What is this thread all about?
Just a place for general discussion. A place to unload whats on your mind and talk about anything - personal, health, help needed, achievements, daily highs and daily lows, theories, predictions and what have you.
Does not need to be Q related.
Wooooooaaaaahhhh...
You've been using fine powder chilli powder for kimchi. Ay, caramba! Or as a Korean would say: Ah-i-go! (exactly how well you manipulate your aigoes will define in the minds of Koreans how well you actually speak the language!)
This is the one you need to be using: (https://i.etsystatic.com/7169689/r/il/080bee/2272618890/il_570xN.2272618890_rgn6.jpg)
hehehe.
Anyway, otherwise, it sounds like you are on your way! If you can make friends with a Korean ajuma and ask if you can watch or be with her when she makes kimchi, you will soar!!!
Categorically uber-correct statement.
it's like the gold mine at the heart of Koreanisms. But, here's the kicker. Korean is chock-full of this sort of thing. Utterly packed. The whole language is basically like this, and aigooo is simply a microcosm!
You cannot translate it literally, as it's primarily purely expressive. There is no referent. You cannot point to something, literally or figuratively, and say that's an aigoo. Maybe english "hey!" is a similar type of word, although the meaning is completely different.
왜
I never got into watching Korean dramas. Rather, I lived a Korean drama, or a "wei-guk-in in Korea" drama. But I can immediately mentally come up with about 10 different ways to say (inflect) 왜 . Now I'm kinda curious as to how the dramas do it. But remember, They be dramas. Soaps. So I'm pretty sure everything is melodramitized and well, dramatized.

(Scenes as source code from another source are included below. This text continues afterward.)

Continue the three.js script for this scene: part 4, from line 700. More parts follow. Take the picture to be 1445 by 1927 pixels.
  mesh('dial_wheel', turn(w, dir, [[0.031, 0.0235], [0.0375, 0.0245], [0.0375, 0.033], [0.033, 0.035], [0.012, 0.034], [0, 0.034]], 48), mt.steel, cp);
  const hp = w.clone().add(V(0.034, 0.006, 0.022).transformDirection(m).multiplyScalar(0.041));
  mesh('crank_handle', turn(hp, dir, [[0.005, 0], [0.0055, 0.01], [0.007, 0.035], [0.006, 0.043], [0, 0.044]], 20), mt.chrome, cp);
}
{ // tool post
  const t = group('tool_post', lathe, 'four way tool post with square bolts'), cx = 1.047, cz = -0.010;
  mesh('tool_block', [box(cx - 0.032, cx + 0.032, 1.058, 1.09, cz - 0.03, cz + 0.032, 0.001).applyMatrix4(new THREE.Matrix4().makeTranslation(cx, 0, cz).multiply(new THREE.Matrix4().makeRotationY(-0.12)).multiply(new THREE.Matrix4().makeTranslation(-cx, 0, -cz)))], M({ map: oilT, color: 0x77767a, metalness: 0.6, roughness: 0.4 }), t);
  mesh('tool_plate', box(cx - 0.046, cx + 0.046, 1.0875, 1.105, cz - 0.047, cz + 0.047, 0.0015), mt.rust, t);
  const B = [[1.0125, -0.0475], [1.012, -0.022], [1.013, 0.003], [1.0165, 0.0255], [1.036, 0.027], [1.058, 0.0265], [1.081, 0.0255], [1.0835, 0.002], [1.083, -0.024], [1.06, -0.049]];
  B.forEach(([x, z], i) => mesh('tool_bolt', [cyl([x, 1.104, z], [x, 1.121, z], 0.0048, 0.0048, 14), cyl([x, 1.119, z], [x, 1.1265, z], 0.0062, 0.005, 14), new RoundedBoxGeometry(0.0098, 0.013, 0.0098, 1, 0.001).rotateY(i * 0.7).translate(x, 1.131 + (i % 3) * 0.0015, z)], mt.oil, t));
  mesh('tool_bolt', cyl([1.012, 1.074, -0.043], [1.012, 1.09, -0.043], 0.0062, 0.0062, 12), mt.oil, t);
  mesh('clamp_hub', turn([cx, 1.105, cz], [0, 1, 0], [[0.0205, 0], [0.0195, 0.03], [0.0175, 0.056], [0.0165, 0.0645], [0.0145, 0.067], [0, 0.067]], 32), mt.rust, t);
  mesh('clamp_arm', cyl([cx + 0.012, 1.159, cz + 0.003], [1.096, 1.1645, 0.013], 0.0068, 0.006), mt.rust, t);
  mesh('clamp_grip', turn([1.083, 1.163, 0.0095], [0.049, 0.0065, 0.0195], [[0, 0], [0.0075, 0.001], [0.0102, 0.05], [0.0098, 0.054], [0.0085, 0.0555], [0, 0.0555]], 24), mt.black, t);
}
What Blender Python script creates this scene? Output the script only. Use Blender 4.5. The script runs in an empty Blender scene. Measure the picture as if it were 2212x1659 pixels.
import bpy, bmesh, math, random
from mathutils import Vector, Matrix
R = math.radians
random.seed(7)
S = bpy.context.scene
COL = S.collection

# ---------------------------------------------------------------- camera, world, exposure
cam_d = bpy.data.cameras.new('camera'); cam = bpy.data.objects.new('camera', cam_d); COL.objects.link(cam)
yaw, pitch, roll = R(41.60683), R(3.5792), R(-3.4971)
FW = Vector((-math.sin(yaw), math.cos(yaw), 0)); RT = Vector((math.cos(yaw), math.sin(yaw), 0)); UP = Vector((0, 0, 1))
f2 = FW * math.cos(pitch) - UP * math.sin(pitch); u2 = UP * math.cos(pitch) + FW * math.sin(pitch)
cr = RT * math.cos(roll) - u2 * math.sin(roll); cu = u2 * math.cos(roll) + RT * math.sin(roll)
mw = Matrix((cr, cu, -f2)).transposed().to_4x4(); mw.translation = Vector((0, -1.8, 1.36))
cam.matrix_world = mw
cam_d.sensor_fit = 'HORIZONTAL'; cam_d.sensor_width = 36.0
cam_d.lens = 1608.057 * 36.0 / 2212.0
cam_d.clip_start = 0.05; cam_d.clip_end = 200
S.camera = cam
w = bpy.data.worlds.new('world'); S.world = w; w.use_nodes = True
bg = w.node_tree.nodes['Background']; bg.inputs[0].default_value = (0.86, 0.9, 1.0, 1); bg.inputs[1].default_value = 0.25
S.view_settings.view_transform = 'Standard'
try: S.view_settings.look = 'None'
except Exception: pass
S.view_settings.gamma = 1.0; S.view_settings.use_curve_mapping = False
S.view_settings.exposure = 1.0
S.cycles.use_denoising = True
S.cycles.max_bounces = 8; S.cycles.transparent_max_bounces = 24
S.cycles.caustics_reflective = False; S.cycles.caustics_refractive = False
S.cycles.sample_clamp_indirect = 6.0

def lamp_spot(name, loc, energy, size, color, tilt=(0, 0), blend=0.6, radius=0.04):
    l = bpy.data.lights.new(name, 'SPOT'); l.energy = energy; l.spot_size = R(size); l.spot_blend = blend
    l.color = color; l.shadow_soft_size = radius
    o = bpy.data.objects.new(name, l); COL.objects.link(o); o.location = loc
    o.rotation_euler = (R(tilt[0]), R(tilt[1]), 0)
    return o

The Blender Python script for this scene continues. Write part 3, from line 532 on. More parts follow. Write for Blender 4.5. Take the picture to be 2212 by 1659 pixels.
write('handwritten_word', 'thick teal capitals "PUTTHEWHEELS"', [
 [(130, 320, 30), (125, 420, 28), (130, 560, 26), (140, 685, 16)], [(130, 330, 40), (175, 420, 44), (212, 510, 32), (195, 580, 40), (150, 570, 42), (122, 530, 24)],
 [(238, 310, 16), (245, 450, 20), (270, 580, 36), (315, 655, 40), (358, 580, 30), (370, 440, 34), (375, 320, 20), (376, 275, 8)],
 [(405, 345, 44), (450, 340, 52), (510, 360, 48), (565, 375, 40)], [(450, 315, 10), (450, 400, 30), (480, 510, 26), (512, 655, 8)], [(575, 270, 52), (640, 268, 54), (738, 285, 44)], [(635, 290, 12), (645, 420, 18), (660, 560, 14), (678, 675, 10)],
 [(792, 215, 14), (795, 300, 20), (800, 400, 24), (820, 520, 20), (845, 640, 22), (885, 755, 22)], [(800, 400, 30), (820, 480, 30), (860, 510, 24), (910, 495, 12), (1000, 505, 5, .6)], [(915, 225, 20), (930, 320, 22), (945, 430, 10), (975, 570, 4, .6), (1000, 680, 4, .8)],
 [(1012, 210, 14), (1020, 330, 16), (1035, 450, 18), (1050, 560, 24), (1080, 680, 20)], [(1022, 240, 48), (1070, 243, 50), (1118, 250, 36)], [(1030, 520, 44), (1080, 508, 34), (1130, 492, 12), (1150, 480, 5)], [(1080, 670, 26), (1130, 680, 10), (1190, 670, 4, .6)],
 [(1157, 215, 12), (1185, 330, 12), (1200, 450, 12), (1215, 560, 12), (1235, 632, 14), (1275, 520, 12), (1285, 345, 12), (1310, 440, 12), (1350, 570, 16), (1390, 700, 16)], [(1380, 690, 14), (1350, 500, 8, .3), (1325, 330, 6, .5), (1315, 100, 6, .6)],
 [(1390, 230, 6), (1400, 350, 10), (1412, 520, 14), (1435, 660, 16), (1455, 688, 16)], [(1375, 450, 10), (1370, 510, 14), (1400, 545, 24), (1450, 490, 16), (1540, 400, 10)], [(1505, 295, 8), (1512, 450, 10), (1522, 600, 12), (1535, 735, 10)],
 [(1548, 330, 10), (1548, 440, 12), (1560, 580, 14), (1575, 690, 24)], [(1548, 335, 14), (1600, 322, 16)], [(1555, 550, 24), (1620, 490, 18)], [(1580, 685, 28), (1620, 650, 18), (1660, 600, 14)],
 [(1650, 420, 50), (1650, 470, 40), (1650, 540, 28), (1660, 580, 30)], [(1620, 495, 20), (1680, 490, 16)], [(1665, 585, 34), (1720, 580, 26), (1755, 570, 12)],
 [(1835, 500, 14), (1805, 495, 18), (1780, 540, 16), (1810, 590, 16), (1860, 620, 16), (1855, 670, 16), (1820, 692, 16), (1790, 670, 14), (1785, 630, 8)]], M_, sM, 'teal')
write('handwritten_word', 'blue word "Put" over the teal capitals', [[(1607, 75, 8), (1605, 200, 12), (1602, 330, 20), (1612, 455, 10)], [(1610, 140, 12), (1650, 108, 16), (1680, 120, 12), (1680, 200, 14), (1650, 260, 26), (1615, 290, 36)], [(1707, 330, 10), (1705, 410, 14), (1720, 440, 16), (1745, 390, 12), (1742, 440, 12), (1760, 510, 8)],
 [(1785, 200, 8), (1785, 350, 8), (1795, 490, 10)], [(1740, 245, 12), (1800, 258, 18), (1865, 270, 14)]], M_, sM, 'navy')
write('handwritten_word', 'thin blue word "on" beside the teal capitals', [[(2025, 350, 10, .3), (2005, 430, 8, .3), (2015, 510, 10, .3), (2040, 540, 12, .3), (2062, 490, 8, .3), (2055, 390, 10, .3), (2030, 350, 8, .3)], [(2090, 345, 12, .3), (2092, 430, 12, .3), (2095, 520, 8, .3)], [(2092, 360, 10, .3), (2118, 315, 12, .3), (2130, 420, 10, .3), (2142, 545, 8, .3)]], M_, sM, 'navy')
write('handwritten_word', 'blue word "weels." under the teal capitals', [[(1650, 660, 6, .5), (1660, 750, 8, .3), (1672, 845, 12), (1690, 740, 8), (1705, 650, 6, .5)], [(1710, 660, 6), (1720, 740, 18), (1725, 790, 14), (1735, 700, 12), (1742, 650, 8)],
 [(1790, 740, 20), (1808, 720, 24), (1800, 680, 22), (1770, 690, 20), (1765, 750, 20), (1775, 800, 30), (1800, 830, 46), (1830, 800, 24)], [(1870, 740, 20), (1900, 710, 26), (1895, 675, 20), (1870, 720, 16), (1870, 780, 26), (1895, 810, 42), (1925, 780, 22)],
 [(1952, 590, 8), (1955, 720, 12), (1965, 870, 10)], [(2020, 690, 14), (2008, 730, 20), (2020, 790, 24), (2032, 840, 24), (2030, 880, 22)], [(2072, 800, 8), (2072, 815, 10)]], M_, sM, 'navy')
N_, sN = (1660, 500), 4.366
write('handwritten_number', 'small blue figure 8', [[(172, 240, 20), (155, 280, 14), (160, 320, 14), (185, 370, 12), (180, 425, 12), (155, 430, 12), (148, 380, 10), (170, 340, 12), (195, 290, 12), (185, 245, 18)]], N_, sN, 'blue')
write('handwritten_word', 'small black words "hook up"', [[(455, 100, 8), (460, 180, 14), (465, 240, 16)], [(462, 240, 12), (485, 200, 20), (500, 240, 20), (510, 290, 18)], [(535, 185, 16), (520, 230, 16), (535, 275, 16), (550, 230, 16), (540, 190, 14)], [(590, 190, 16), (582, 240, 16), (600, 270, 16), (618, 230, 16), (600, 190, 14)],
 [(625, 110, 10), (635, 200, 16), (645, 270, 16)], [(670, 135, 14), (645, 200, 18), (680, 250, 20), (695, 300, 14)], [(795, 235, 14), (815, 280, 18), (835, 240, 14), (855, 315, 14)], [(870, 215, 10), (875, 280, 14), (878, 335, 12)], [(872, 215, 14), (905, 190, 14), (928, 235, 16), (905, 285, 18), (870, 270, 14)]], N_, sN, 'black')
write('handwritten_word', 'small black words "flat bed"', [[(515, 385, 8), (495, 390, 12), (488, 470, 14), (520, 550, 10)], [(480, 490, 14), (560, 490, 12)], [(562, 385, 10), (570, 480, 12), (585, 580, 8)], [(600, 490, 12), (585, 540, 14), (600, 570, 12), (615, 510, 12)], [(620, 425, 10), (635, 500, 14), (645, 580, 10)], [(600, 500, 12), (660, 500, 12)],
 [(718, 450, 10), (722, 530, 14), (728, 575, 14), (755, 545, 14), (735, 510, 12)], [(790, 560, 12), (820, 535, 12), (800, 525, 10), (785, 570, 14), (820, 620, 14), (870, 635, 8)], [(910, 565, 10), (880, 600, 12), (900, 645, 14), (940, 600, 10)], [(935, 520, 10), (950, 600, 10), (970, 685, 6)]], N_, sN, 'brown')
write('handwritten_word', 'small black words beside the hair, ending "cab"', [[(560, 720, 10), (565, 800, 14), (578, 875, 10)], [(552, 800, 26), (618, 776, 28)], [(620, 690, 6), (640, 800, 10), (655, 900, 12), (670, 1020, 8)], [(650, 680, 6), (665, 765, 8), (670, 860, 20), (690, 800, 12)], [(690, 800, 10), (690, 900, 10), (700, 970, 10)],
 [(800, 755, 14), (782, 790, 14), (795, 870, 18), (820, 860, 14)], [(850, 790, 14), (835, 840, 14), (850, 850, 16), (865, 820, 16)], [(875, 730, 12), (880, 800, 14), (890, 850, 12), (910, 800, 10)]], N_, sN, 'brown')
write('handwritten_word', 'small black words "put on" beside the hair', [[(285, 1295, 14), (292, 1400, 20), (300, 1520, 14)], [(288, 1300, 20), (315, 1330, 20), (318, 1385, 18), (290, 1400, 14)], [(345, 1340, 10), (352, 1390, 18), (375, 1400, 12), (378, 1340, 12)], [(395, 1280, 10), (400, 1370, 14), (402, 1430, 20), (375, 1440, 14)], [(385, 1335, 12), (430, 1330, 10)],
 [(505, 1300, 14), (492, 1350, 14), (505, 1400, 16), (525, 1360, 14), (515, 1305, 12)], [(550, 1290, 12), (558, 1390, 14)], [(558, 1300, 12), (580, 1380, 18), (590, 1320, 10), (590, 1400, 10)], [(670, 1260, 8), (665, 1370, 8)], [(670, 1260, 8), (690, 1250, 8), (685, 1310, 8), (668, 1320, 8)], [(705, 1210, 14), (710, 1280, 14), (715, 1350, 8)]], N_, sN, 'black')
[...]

왜 그래? is a nice variation. ku-rae is the short, highly familiar version (ie..e banmal) - more polite would be weh ku-rae-yo, or we ku-ro-ssumnika? etc.
It's like, why (are you being like that)? such as "what the heck are you doing???!?!, Why do you have to be so (mean/annoying/fooling around/etc/etc) ?
the verb stem is ku-roh-da (그렇다),, meaning "(something) to be that way....". The 렇 is inflected to become 래.
You know about banmal, right? 반말 (半말) literally "half speech" or "half talk". Sometimes referred to as "informal speech" but its really used only when speaking down to little kids or people significantly younger than you and/or in a position below your social rank. So, if you use it in the wrong way, it's like swearing. And this will be done deliberately in order to piss off the other person and pick a fight, for example.
Used in the right way, it will create a sense of closeness and familiarity.
So weh-kurae will be something the dramas will use only between family members or close buddies or close boy-girl things.
In case you were wondering....
(Kek. This is like walking down memory lane. I don't use Korean much at all these days, except when I visit my local Korean grocery, and even then, I used to be hesitant because a whitey like me using really fluent Korean tends to draw stares..... Never in a bad way, but you feel like you stick out like the proverbial sore thumb.
lol. They really only come naturally to Koreans, unless you grow up there or are young enough to absorb it all, which I believe I was predisposed to. As I wrote before, landing in Korea was like coming home for me, in many many ways.
I think I became Korean before I ever fully became Australian. kek.